The Century-long Conundrum: Reforming the House of Lords

 

Discussion about House of Lords reform is rather like Derrida’s analysis of the role of The Ghost in Hamlet. Derrida talks about The Ghost in Hamlet as beginning by coming back, it is returning from before the play, and keeps on re-appearing. Derrida’s writing is impossibly dense; and, quite frankly, unintelligible. However, I want to discuss House of Lords reform in reference to the idea that Lords reform is like a spectre haunting the British constitution. Whenever it appears on stage (i.e. as topic of discussion), it is always starting by coming back, by returning from some other time, a time from before we can even remember. Reform of The House of Lords is a spectre reminding us of something incomplete from our past, something unfinished, something unresolved, and something that seems destined to never be resolved.

 

Controversy about The Lords re-entered the stage, this week, due to the announcement that Boris Johnson is appointing new, additional peers, as part of his resignation honours list. Of course, part of the problem is who he is appointing; but really this is just scratching the surface of the problem. The real problem is the House of Lords; and so, we keep witnessing this spectre of Lords reform Re-enter Stage; Exit Stage; Re-enter Stage. 

 

Like The Ghost, the beginning of Lords reform happened entirely off-stage, in the sense that it began before even the oldest person in Britain was born.
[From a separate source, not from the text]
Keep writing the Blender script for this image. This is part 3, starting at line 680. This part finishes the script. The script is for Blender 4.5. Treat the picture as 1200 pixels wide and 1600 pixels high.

According to a quick Google search the oldest person currently living in Britain was born in August 1909. The events that kicked off the need for reform of The Lords began on 29 April 1909. 113 years on, and the conundrum that is Lords reform persists and haunts us today.

 

29 April 1909, Lloyd George presented the “People’s Budget”. Later that year, the hereditary House of Lords rejected the bill. This acted as a veto, since the two Houses had equal powers, and there was no mechanism to resolve disputes between the two. Thus, the hereditary Lords were able to block the elected Commons.

 

I can’t be bothered “doing” the story of how we got from the “People’s Budget” 113 years ago to today. That story would make Hamlet, Shakespeare’s longest play at 4 hours, look short. And, the detail and complexity of the story would make Derrida’s writing style seem simple and straightforward.

 

The Ghost has briefly re-entered the stage due to Boris’ resignation honours list. But, The Ghost is so exhausted that it hasn’t actually managed to re-ignite debate about Lords reform. In fact, it shuffles off the stage, exiting without even uttering a word or soliloquy this time. No one bothers to mention reform of The Lords; we are too tired for that – we have had that debate ad nauseam – all we can muster up is a spluttering about cronyism. Lords reform has become so intractable that even when it enters the stage, it does so silently in disguise, without actually whispering its name. Instead, someone else on stage is offered a chance to point a critical finger at House of Lords. But after the accusatory finger has pointed at the cronyism of The House of Lords, there is nothing more to say. The Ghost can exit the stage, and wait to re-enter. And the House of Lords carries on, a spectre of an incomplete act, a play waiting for an end.

 

All possible endings have been trialled. None have satisfied. So, we wait… and reform of The House of Lords keeps returning, whispering to us that, as it enters the stage, it is beginning only by coming back, again, and again.